— Par Monique Manigat et Alain Louis-Gustave —
En septembre 2013, la décision de la cour constitutionnelle de la République dominicaine de déchoir de leur nationalité plusieurs centaines de milliers de citoyens (près de 500 000 selon certaines estimations) nés en République dominicaine de parents étrangers, pour la plupart Haïtiens, en remontant jusqu’à 1930, et de les déporter vers leur pays d’origine, a suscité de fortes protestations internationales. Les diverses séances de négociations entre les deux pays, sous des apparences cordiales, portant sur leurs nombreux sujets de contentieux, notamment économiques, n’ont pas empêché la mise en oeuvre de cette décision à partir du 17 juin 2015.
C’est une nouvelle catastrophe humanitaire massive qui commence dans une relative indifférence. C’est un drame effroyable qui s’annonce, en Haïti, pour ces centaines de milliers de personnes qui ne sont pas Haïtiens mais apatrides et qui souvent ne parlent ni créole, ni français.
Curieusement, les protestations semblent aujourd’hui moins fortes, ou moins audibles, qu’il y a deux ans.

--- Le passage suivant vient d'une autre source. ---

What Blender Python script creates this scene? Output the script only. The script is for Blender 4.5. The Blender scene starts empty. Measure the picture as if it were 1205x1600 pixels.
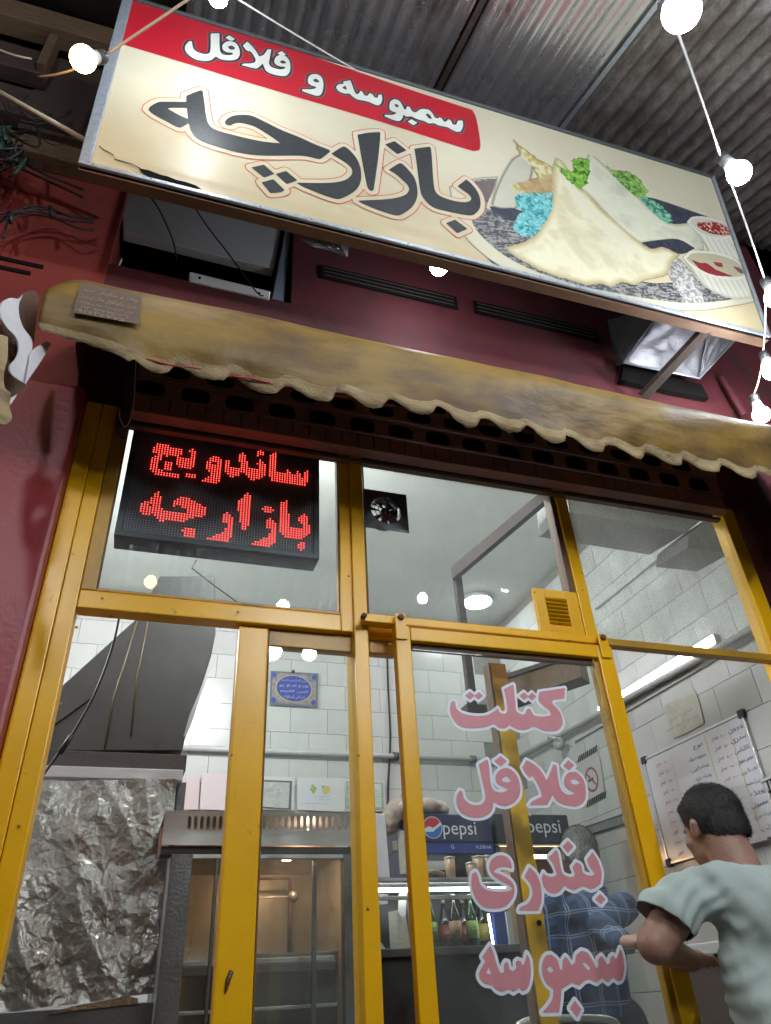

Le sujet est abordé anecdotiquement par les médias, comme le énième épisode anodin d’une longue série noire à laquelle on s’est lâchement habitué. On ne semble pas mesurer le drame humain que cela constituera pour chacune de ces personnes qui seront expulsées manu militari, du jour au lendemain, dans un pays qui n’est pas le leur, et dans lequel elles seront condamnées à la misère la plus sombre.
Le nombre de victimes risque d’être comparable à celui du tremblement de terre, mais l’émoi suscité est loin d’être comparable. Le tremblement de terre était une catastrophe naturelle ponctuelle, imprévisible et irrésistible. La catastrophe d’aujourd’hui est d’origine humaine, elle a été prévue et même planifiée. Elle aurait donc pu et dû être évitée! Bien sûr, elle ne se fera pas en 35 secondes ni en un jour. Elle s’étalera dans le temps, mais ses conséquences sur les individus concernés seront tout aussi dramatiques que pour les victimes survivantes du séisme.
Comment ne pas s’étonner que si peu de gens semblent se sentir concernés par le sort de ces centaines de milliers de personnes, qui ne sont juridiquement ni Haïtiennes ni Dominicaines, victimes de la folie des hommes et du racisme le plus cynique ?
Es yo pa moun?
Il n’y a pas de solution facile dans un dossier aussi complexe, dont les origines remontent à la création de ces deux pays, frères ennemis, dans la même île. Par ailleurs, il est peut-être utile de rappeler que depuis plusieurs décennies la prospérité économique de la République dominicaine se construit grâce à l’exploitation dans des conditions proches de l’esclavage, là encore dans une relative indifférence, de cette main d’oeuvre immigrée dont on expulse aujourd’hui les descendants. Cependant, le manque de réponses gouvernementales à la hauteur de l’ampleur de la crise est alarmant et les citoyens que nous sommes se sentent à la fois désabusés et désemparés.
Notre message est d’abord un cri d’indignation face à l’inacceptable!
Notre démarche vise ensuite à sensibiliser, à interpeler les citoyens, les politiques (si mobilisés et loquaces en cette période), l’opinion publique (c’est-à-dire chacun d’entre nous) et bien sûr les médias, sur ce sujet qui n’est pas anodin.
Il est urgent d’en parler et de continuer à en parler, car le silence est le meilleur allié des crimes les plus graves.
Notre appel est un manifeste contre l’indifférence individuelle et collective, car c’est l’indifférence individuelle qui permet l’indifférence collective! Nous souhaitons conclure par une mise en garde.
Que nous soyons Haïtien, Martiniquais, Français, Américain, Canadien, ou autre, nous avons tort de ne pas nous sentir concernés par le drame de ces Dominicains noirs, pauvres, d’origine haïtienne, victimes d’un racisme extraordinaire dans leur pays, qui s’exprime au grand jour, à une échelle jamais connue et de surcroit sous un masque juridique officiel.
Car l’acceptation du racisme extraordinaire ailleurs participe à la banalisation du racisme ordinaire chez nous.
Ce racisme qui fait déjà des ravages dans nos pays et qui se développe dangereusement en ces temps de crise, avec la montée des idées et des partis politiques prônant l’exclusion de l’autre, jugé responsable de tous nos maux.
Chez nous comme ailleurs, ne soyons pas complice de l’inacceptable par notre silence et notre indifférence.